I have set the DRONE_AGENT_ENV_FILE properly because when I do a docker inspect on the agent container, I see that my environment variables are set.
However, when I trigger a job and docker inspect the container running an individual step, I notice that the custom environment variables that are set in the agent container are not set in the step’s container.
This is problematic as the individual step needs to have PIP_INDEX_URL set, otherwise pip cannot find my private packages.
this feature is only available when you are using the exec, ssh or digitalocean runner. It is not available to the docker runner at this time, but we expect it will be in the future.
sorry, it was unclear this was in reference to the autoscaler. The autoscaler and runners both have a parameter call DRONE_AGENT_ENV_FILE, but they are unrelated. When passed to the autoscaler, this field sets agent environment variables. These variables do not propagate to the pipeline steps.
Are you saying there is an undocumented DRONE_AGENT_ENV_FILE which you set on a runner? I do see a DRONE_RUNNER_ENVIRON.
As for the future, do you see the functionality to be propagating the variables in DRONE_AGENT_ENV_FILE to docker runners or is there something else you had in mind?
Sorry, the confusion here is because my initial answer assumed we were talking about runner (agent) configuration parameters, not autoscaler configuration parameters.

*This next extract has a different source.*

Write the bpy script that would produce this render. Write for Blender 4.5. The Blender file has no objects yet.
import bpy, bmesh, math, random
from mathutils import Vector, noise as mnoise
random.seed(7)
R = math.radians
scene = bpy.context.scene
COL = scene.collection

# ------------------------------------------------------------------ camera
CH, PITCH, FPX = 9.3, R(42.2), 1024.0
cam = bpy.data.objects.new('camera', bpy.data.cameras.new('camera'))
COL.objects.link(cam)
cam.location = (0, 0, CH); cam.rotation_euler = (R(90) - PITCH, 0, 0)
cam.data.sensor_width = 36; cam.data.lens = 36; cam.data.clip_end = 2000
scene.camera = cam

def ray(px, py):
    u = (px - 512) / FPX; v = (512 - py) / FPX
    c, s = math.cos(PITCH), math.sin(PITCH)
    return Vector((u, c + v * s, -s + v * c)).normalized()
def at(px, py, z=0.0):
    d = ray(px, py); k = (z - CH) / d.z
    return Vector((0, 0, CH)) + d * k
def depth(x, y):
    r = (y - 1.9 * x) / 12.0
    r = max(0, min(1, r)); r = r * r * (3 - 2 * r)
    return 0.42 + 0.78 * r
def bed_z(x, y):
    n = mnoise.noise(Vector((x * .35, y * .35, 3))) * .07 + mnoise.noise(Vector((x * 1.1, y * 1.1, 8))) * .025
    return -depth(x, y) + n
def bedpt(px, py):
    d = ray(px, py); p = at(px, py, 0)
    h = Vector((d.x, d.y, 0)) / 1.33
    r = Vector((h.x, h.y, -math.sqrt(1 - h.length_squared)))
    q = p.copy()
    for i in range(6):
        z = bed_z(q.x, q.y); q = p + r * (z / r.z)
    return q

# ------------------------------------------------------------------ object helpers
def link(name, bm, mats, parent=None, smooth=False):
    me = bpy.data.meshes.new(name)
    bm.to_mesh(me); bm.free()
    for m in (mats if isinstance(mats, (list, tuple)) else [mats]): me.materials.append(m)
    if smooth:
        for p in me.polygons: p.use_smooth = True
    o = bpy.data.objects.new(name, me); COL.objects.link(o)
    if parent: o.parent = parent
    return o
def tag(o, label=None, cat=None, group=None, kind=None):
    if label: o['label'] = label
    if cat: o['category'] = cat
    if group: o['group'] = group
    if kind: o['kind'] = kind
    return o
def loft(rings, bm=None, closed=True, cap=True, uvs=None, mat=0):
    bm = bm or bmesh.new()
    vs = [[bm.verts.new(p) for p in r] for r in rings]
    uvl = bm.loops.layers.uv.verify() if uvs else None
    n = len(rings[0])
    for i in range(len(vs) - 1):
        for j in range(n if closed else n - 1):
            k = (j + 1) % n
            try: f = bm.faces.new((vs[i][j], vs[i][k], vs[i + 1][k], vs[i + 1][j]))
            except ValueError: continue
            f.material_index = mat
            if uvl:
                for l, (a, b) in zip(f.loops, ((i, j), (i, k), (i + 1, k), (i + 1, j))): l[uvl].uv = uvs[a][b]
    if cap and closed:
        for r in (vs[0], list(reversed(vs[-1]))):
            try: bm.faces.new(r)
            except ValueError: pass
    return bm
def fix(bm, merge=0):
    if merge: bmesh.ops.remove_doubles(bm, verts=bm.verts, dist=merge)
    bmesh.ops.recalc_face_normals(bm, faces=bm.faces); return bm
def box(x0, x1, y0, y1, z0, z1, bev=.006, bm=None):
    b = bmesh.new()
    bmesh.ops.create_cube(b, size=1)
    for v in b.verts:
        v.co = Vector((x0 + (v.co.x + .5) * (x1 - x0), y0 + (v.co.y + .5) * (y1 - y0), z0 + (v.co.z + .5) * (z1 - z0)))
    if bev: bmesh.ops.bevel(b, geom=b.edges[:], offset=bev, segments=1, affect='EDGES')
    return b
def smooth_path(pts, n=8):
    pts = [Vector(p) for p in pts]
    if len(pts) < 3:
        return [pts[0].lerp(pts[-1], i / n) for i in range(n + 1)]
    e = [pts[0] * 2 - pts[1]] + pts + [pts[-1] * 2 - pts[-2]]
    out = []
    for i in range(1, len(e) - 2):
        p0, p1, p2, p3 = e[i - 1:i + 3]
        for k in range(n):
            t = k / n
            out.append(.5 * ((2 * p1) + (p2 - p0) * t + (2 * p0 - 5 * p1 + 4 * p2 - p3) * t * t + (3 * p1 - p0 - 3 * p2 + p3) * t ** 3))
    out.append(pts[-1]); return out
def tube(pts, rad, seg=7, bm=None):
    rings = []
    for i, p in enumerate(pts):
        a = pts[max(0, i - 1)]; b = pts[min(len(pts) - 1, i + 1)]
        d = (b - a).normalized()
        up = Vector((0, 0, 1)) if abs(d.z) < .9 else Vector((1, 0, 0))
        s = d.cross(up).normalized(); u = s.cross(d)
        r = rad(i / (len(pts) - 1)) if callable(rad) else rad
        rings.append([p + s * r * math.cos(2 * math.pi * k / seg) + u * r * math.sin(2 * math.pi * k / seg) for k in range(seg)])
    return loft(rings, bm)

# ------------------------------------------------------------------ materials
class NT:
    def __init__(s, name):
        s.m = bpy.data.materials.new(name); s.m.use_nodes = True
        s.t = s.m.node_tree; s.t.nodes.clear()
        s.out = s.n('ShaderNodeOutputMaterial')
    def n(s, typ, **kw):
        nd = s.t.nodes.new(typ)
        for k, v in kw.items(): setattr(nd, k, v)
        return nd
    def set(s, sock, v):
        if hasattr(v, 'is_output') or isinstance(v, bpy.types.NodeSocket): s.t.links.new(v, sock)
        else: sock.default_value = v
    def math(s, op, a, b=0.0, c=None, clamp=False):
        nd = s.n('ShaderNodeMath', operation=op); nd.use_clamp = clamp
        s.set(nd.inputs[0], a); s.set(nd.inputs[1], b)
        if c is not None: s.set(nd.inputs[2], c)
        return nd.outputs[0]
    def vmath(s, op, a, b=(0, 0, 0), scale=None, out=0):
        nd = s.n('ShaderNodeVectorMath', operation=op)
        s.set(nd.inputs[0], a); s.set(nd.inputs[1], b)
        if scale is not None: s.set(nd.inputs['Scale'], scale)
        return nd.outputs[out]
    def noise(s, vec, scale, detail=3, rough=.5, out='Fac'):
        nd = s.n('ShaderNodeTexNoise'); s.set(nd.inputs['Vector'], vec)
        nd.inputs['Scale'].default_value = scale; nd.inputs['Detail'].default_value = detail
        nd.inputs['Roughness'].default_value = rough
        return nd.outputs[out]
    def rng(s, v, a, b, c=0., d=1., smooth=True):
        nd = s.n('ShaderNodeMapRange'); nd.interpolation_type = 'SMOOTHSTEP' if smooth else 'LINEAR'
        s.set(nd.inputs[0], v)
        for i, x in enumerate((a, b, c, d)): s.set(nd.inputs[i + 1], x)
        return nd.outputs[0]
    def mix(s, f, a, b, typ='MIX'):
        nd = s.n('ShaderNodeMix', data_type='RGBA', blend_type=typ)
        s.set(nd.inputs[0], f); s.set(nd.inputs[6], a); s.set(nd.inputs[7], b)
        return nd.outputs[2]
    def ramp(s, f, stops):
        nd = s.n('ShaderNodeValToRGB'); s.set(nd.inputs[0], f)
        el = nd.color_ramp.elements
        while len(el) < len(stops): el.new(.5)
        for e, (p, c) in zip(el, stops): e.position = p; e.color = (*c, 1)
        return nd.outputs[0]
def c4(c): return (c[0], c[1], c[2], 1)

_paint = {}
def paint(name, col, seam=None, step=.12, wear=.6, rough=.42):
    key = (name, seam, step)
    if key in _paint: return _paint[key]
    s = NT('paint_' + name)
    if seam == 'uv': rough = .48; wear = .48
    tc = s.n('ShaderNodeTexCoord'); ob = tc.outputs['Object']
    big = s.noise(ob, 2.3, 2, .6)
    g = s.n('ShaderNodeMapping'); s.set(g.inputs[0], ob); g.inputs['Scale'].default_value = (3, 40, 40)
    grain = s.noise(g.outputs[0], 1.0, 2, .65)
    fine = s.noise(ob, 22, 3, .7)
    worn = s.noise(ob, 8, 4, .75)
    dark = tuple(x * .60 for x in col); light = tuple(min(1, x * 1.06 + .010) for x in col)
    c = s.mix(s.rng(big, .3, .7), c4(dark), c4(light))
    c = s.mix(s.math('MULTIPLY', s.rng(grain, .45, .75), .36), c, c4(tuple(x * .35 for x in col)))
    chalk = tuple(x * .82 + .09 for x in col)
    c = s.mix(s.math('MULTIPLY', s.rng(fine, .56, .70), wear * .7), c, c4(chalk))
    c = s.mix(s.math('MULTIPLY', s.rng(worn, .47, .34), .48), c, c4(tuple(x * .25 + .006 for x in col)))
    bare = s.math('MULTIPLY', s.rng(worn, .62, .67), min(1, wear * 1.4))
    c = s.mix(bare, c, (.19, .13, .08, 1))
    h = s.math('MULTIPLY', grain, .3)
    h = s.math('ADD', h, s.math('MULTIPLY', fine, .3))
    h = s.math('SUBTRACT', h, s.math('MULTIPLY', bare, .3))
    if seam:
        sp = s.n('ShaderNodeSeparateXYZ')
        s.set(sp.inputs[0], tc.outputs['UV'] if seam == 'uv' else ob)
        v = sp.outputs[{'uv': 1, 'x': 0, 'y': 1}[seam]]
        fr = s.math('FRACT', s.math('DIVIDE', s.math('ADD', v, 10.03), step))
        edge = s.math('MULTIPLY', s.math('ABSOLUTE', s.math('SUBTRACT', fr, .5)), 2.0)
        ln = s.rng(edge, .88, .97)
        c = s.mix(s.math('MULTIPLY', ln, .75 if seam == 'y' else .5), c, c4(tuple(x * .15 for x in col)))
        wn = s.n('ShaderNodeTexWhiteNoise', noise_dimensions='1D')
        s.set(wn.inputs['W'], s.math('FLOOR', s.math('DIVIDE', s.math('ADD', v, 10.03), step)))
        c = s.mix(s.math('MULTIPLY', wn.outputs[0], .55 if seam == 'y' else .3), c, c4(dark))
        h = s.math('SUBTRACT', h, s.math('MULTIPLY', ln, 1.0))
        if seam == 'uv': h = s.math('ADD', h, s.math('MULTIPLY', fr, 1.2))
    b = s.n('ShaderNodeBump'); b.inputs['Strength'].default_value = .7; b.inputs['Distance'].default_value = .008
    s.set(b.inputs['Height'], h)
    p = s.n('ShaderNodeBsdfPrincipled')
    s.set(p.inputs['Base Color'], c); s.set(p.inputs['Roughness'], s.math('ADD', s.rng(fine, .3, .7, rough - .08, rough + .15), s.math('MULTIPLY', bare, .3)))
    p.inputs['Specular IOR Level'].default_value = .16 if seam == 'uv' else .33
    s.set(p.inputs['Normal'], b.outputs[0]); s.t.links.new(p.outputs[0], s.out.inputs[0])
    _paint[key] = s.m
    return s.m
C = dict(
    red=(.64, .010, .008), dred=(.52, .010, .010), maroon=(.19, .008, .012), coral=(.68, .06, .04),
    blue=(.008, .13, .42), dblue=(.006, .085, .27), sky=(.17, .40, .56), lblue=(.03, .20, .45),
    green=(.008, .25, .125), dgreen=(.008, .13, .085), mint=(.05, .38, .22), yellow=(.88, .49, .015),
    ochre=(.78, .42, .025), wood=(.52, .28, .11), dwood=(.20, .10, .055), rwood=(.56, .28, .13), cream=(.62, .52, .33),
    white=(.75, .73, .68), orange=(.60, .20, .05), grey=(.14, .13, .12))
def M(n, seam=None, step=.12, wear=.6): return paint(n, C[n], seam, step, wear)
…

The autoscaler has a parameter named DRONE_AGENT_ENV_FILE which is used to source environment variables from a file. The variables are used to configure the runner (agent). They are not exposed to pipeline steps. Pipeline steps do not inherit runner environment variables because they contain sensitive information (rpc secrets, global secrets, global registry credentials, etc)
The docker runner (agent) does not have this configuration parameter.
Hopefully this helps clarify.
sort of.
given the complexity of the autoscaler configuration, I no longer believe environment variables are the best way to configure the autoscaler. All of the names and naming conflicts have gotten very confusing. In version 2.0 of the autoscaler I plan to switch to a configuration file (toml, yaml, hcl, etc) which should make configuration more expressive and easier to understand.
I still plan to support configuration from environment variables, but only for a subset of commonly used configuration parameters. Anything more advanced would need to use a configuration file.